Парабаса — особенная, неведомая трагедии хоровая партия. Здесь участники хора снимают с себя маски и обращаются не к другим актерам, а прямо к зрителям. Прервав действие ради лирически-публицистического отступления, поэт устами хора рассказывает публике о себе, перечисляет свои заслуги, нападает на своих политических и литературных противников. Разговор со зрителем, по-видимому, не аристофановское изобретение, а древнейшая хоровая основа обличительной комедии. Но на широком фоне пародийных выдумок Аристофана парабаса воспринимается как одна из них — как пародия на театральную условность, как намеренное разрушение сценической иллюзии, предвосхищающее все дальнейшие — от Плавта до Брехта — шаги мировой драматургии на этом пути.

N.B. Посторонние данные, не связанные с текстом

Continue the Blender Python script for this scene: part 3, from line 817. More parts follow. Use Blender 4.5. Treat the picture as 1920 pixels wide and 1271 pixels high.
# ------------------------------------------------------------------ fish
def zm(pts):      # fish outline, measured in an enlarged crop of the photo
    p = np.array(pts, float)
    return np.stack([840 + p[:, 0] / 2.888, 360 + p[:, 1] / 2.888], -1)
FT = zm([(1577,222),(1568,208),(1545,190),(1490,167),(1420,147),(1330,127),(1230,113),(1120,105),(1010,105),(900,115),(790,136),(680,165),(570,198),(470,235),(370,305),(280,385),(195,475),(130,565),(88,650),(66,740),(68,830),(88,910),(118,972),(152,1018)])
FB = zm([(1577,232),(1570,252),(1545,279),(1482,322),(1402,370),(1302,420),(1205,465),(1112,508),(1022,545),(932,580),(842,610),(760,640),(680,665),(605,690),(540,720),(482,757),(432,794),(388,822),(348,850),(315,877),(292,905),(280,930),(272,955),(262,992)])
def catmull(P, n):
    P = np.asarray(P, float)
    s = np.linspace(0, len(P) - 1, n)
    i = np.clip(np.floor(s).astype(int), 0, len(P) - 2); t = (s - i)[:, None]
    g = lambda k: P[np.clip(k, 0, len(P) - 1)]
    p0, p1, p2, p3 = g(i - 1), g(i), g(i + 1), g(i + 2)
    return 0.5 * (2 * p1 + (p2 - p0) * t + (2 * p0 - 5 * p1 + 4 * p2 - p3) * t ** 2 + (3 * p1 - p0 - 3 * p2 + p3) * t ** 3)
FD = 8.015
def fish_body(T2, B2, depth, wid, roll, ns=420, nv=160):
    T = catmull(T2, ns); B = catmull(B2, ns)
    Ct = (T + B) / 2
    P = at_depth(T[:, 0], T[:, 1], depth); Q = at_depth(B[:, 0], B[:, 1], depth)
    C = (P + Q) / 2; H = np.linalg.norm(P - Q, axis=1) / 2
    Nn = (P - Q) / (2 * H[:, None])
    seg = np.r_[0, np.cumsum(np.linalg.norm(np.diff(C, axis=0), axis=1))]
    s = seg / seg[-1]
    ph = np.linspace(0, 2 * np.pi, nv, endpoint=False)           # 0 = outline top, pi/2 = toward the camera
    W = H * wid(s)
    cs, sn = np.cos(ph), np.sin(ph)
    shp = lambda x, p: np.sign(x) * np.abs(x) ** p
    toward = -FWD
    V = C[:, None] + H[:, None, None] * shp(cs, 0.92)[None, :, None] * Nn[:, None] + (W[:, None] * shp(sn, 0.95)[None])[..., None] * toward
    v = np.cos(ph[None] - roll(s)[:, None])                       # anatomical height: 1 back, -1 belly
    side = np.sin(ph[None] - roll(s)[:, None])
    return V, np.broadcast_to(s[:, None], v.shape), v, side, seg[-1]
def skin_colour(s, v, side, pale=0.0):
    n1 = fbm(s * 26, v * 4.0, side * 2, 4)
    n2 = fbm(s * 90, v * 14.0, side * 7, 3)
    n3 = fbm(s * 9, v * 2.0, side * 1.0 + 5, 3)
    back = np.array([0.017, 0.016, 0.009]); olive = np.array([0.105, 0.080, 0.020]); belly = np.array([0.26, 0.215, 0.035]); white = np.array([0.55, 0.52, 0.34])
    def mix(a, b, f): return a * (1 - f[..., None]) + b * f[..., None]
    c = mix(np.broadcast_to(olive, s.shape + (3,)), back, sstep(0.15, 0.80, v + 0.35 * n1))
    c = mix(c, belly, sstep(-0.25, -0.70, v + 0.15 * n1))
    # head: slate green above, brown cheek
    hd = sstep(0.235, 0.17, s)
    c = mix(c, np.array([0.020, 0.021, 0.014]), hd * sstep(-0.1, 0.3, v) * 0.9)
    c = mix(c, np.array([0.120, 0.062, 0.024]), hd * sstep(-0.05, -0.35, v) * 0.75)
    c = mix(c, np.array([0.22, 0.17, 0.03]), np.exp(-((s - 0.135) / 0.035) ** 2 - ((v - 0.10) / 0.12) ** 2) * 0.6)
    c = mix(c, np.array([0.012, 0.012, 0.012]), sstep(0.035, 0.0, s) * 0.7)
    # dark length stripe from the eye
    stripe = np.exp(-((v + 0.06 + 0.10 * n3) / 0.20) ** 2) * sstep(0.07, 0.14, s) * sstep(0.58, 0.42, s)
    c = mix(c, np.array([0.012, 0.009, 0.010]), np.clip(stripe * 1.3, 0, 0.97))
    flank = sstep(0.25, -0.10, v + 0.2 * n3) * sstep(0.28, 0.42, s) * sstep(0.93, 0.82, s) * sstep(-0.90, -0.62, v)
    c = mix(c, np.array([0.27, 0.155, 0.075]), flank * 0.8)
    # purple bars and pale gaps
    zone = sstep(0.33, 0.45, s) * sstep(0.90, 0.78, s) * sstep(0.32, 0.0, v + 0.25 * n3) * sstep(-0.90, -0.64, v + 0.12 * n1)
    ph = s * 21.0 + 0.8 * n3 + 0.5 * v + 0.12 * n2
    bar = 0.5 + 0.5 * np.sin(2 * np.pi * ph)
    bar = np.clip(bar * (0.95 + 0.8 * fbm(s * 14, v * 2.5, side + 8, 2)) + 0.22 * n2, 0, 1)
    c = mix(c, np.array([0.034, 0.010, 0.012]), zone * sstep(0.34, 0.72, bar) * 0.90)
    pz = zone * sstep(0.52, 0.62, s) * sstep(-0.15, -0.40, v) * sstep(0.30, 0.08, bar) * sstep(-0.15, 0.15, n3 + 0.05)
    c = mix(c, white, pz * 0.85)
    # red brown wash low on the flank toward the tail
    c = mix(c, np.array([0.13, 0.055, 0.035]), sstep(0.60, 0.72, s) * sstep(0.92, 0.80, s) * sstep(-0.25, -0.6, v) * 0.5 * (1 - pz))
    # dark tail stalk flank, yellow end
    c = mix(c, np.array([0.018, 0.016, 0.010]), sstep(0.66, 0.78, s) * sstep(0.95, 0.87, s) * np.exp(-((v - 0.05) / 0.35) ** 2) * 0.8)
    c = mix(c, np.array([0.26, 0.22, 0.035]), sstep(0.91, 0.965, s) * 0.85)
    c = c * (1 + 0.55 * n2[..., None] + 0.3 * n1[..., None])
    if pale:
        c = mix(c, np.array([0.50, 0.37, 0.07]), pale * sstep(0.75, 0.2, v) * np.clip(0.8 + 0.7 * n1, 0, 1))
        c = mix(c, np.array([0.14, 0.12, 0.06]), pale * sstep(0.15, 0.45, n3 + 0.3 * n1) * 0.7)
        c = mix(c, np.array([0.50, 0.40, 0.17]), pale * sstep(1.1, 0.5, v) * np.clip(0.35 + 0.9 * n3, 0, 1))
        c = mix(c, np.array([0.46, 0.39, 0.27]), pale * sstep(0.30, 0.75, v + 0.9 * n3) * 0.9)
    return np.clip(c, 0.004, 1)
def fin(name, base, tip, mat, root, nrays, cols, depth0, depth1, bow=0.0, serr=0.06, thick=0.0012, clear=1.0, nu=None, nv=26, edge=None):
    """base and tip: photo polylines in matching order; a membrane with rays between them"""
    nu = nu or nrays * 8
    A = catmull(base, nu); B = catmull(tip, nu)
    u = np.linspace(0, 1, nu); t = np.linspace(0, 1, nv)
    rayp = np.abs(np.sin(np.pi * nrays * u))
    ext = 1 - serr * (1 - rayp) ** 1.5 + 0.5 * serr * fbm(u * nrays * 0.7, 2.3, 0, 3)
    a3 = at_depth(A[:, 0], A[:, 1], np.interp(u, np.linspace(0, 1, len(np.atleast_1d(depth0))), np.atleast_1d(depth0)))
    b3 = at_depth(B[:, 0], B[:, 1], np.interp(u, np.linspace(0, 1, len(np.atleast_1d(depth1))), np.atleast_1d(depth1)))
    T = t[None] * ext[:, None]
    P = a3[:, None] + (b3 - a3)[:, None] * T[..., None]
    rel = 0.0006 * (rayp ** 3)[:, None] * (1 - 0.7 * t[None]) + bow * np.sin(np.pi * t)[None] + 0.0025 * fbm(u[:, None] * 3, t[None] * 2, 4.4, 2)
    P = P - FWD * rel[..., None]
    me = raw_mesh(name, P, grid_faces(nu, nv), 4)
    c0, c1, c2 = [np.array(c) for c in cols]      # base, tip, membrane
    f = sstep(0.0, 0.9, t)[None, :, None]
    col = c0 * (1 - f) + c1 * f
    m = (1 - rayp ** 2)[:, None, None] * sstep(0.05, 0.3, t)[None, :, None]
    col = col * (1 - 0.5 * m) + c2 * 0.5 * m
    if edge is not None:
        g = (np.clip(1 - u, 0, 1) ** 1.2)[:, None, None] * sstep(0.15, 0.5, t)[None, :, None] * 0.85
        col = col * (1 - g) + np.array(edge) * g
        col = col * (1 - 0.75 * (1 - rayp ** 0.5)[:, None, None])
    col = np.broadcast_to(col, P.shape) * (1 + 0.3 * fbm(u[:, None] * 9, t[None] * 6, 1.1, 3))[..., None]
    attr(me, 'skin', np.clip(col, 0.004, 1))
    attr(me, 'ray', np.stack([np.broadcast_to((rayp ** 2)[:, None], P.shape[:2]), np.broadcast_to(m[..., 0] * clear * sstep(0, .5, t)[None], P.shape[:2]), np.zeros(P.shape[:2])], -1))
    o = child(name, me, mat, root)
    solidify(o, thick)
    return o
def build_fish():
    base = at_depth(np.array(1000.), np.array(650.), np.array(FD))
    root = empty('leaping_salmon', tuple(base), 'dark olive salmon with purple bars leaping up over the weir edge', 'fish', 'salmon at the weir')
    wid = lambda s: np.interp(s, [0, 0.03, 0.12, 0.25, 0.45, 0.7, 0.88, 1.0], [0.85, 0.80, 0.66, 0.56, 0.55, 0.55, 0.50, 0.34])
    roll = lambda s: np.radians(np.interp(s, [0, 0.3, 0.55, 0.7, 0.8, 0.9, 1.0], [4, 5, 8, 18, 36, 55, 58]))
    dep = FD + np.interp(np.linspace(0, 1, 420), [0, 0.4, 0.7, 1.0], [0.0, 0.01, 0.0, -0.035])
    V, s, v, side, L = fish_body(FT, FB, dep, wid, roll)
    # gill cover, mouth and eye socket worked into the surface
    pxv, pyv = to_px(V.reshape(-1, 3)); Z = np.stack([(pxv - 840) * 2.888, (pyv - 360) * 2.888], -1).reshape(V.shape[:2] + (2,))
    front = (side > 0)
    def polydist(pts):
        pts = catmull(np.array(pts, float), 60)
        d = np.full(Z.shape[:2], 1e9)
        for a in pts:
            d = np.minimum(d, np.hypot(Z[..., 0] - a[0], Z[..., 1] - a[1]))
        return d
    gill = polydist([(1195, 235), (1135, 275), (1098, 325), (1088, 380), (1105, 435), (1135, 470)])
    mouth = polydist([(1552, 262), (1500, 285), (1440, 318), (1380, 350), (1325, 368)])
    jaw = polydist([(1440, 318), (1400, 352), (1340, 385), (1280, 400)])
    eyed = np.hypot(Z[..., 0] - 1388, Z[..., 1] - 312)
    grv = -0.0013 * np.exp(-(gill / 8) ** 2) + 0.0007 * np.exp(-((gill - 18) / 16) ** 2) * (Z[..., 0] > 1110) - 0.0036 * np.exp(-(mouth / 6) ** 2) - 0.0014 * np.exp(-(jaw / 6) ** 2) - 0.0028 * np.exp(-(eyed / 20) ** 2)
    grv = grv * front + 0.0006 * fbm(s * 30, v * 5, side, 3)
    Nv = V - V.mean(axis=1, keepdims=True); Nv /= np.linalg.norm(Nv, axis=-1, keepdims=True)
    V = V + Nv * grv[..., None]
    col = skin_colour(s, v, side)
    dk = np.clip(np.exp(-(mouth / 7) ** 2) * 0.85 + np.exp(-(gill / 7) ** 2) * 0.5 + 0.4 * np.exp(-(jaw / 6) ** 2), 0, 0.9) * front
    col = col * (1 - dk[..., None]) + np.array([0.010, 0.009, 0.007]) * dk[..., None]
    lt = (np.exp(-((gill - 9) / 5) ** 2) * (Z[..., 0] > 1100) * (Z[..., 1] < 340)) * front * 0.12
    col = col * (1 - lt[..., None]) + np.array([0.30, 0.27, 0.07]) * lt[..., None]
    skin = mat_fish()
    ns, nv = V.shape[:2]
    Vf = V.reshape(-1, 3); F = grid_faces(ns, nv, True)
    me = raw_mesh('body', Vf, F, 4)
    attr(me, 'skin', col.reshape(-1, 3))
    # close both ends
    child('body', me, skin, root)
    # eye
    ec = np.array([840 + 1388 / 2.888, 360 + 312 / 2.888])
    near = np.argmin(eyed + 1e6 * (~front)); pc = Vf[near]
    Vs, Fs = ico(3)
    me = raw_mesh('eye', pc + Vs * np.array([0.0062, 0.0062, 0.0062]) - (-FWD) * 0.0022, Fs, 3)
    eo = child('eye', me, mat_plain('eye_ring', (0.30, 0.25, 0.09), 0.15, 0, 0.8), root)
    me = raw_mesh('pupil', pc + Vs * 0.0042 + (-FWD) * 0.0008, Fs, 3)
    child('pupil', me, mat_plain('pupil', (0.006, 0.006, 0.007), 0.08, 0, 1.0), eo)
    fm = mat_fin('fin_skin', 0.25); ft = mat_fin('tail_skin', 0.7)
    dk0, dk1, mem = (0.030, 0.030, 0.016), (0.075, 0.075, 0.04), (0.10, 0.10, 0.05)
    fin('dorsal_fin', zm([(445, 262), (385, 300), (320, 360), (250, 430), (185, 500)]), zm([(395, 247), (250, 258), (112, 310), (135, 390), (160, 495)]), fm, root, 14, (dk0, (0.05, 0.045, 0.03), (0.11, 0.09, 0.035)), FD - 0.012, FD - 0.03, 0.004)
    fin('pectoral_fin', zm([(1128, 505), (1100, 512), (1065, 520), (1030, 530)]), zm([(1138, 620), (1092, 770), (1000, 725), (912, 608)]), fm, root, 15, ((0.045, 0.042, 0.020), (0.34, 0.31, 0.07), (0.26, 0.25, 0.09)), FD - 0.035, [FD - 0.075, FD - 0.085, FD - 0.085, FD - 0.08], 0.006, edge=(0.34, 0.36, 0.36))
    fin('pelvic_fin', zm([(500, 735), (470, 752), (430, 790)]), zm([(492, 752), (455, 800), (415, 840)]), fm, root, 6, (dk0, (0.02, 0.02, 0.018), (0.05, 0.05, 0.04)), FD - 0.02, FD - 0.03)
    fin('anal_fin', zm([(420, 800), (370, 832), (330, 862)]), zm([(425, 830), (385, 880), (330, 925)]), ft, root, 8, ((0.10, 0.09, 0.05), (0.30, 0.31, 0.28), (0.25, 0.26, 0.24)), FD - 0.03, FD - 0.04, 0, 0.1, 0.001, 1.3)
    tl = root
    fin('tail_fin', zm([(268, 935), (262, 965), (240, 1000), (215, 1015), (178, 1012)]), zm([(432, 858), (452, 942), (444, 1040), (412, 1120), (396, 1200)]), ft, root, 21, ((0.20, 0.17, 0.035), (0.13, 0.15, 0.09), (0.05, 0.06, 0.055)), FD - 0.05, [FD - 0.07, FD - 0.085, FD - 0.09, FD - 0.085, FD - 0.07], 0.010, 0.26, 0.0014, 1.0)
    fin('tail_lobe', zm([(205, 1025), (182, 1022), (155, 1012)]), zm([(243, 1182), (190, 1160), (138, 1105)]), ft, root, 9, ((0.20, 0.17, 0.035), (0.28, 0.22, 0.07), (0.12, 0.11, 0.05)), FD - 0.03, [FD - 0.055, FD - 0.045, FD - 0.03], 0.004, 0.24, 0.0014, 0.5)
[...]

Как бы выходя из «цеховых» пределов, где он родился, аристофановский дух пародии не ограничивался трагедийным театром, а непринужденно вторгался в самые разные области культуры и быта, если только это шло на пользу политическому умыслу автора. Заставляя в «Облаках» Сократа и Стрепсиада беседовать о том, как избавиться от долгов, то есть на тему отнюдь не философскую, Аристофан пародировал форму сократовского диалога и уже этим одним выставлял в смешном свете Сократа, которого считал софистом, расшатывающим устои демократического афинского государства и патриархальной нравственности. Дух пародии не отступал даже перед почтенной тенью Гомера. В комедии «Осы» одержимого страстью к сутяжничеству старика Клеонолюба (красноречивое имя!) запирает в доме его сын Клеонохул, и Клеонолюб выбирается на свободу тем же способом, что Одиссей из пещеры циклопа, — под брюхом, правда, не барана, а выводимого для продажи осла. Что Гомер! Аристофан, не смущаясь, пародирует молитвы, статьи законов, религиозные обряды, — те самые, которые действительно были в ходу в его времена. Дух пародии не знает поистине никаких «табу».